According to the report, these House districts are at greatest risk of dissolving:

  • 27th Congressional District (Pasadena, Altadena, Sierra Madre, Glendora, Claremont, and San Antonio Heights). The district’s congresswoman is Rep. Judy Chu, D-Pasadena.
  • 32nd Congressional District (Covina, West Covina, Azusa, Monrovia, Duarte, San Dimas, La Verne, El Monte, Baldwin Park, Irwindale, La Puente, and Avocado Heights). The district’s congresswoman is Rep. Grace Napolitano, D-El Monte.
  • 38th Congressional District (South El Monte, Cerritos, Artesia, Whittier, Norwalk, Pico Rivera, La Mirada, East La Mirada, Montebello, Santa Fe Springs, La Palma, Hawaiian Gardens and parts of Bellflower and Lakewood). The district’s congresswoman is Rep. Linda Sanchez, D-Lakewood.
  • 40th Congressional District (Downey, Paramount, Bell, Bell Gardens, Cudahy, Maywood and Vernon and parts of Bellflower and Los Angeles). The district’s congresswoman is Rep. Lucille Roybal-Allard, D-Downey.

The report notes that all four districts are represented by a Latina or Asian-American.

“Traditionally in California, seats held by Latino, African-American, or Asian-American representatives were relatively protected by the Federal Voting Rights Act, with their districts pushing east or west to pick up the population needed – at the expense, in the past, of the Republican-held seats on the edges of Los Angeles County,” the report read.

“But the 2018 Democratic wave essentially swept Republicans out of the County and Orange County is entirely represented by Democrats. Unless Republicans pick up a seat in the area in the 2020 election, California’s lost seat is likely to be a Democratic one.”

Unlikely many states, California redistricting is handled by a 14-member, independent citizens’ commission of five Democrats, five Republicans and four independents or third-party members chosen through an application process that involves the legislature’s leaders and State Auditor Elaine Howle’s office.

The commission will rely on 2020 Census data, as well as public input, in deciding how to draw districts.

Paul Hubler, director of government and community relations for the San Gabriel Valley Council of Governments, said the number of valley representatives is less important than the quality of relationships with those lawmakers.

“We will strongly advocate for ensuring that communities of interest in the San Gabriel Valley remain together,” said Hubler, whose organization represents 30 cities.

The report’s findings “(point) out the importance of the Census and having an accurate Census,” said Paul Granillo, president, and CEO of the Inland Empire Economic Partnership, which seeks to promote the region’s economy.

The Inland region, Granillo said, is growing by 85,000 people annually. “That’s a good-sized city … With that growth should come growth in our political power.”

The Inland Empire Complete Count Committee, an alliance of government and business groups in conjunction with UC Riverside’s Center for Social Innovation, is working to ensure the region’s hard-to-count populations are reached by the census.
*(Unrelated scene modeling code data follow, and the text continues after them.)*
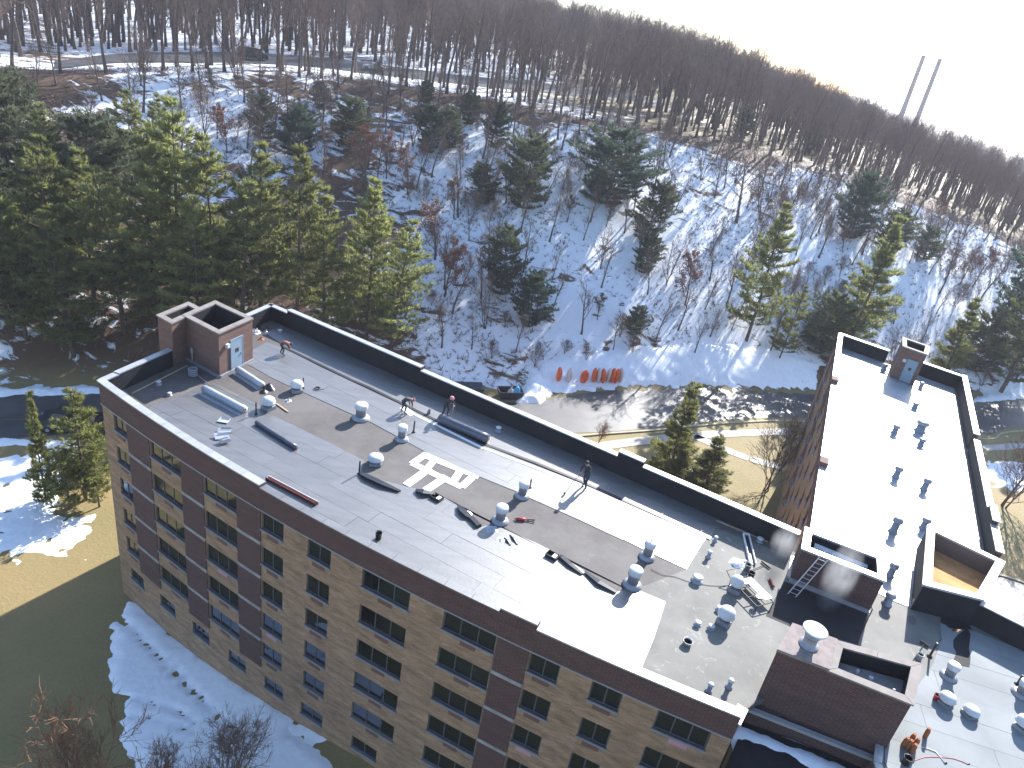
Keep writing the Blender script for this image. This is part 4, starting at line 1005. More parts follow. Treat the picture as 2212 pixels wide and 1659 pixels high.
road_c = [hit(u, v) for u, v in ((120, 142), (250, 128), (400, 126), (545, 126), (700, 136), (800, 149), (950, 168), (1100, 184), (1250, 199), (1420, 223))]
def near_road(x, y):
    p = Vector((x, y)); return min(pt_seg(p, a.xy, b.xy) for a, b in zip(road_c, road_c[1:])) < 8.5
cars_px = [(547, 131), (805, 155), (975, 172)]
taken = []
car_gap = [(*polar(*hit(547, 131).xy), 1.0), (*polar(*hit(808, 154).xy), .9)]
def free(x, y, r):
    for a, b in taken:
        if (a - x) ** 2 + (b - y) ** 2 < r * r: return False
    taken.append((x, y)); return True
fr_ = random.Random(21); n = 0; tries = 0
while n < 290 and tries < 12000:
    tries += 1; az = fr_.uniform(-39, 36); dr = interp(T_DR, az); d = dr + 1.0 + 36 * fr_.random() ** 1.25
    x, y = d * math.sin(R_(az)), d * math.cos(R_(az))
    if near_road(x, y) or any(abs(az - ca) < wz and d < cd + 2 for ca, cd, wz in car_gap) or not free(x, y, 3.2): continue
    h = fr_.uniform(11, 19) * lerp(1.05, .84, smooth01((az - 8) / 20)); n += 1
    plant('bare_tree', FOREST[fr_.randrange(6)], (x, y, terrain(x, y)), h / 17, fr_.uniform(0, 6.28), 'tall bare tree of the wood along the hilltop road', group='bare trees along the hilltop road', sxy=fr_.uniform(.85, 1.15), tilt=fr_.gauss(0, .03))
n = 0; tries = 0
while n < 210 and tries < 14000:
    tries += 1; az = fr_.uniform(-38, 36); db, dr = base_d(az), interp(T_DR, az); t = fr_.random()
    if az < -8 and t < .5: continue
    d = lerp(db + 6, dr - 1, t); x, y = d * math.sin(R_(az)), d * math.cos(R_(az))
    if not free(x, y, 3.2): continue
    n += 1; h = fr_.uniform(6, 11) * lerp(.8, 1.25, t)
    plant('slender_tree', SLIM[fr_.randrange(5)], (x, y, terrain(x, y)), h / 9, fr_.uniform(0, 6.28), 'slender bare tree growing on the snowy slope', group='slender bare trees on the slope', tilt=fr_.gauss(0, .06))
n = 0; tries = 0
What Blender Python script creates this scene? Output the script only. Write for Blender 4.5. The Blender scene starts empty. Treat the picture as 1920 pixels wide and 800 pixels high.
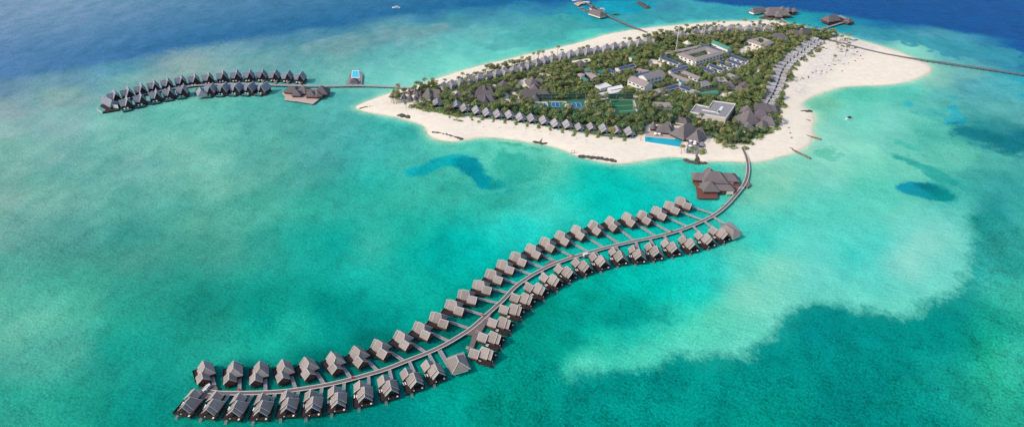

The report “shows the potential for realignment in what political power and representation looks like in California,” said Karthick Ramakrishnan, a UCR public policy and political science professor and the committee’s director

“I say ‘potential’ because a lot of it will depend on what the census count looks like,” he added. “If we have a severe undercount problem in the Inland Empire and LA does not, then those gains in representation will not materialize.”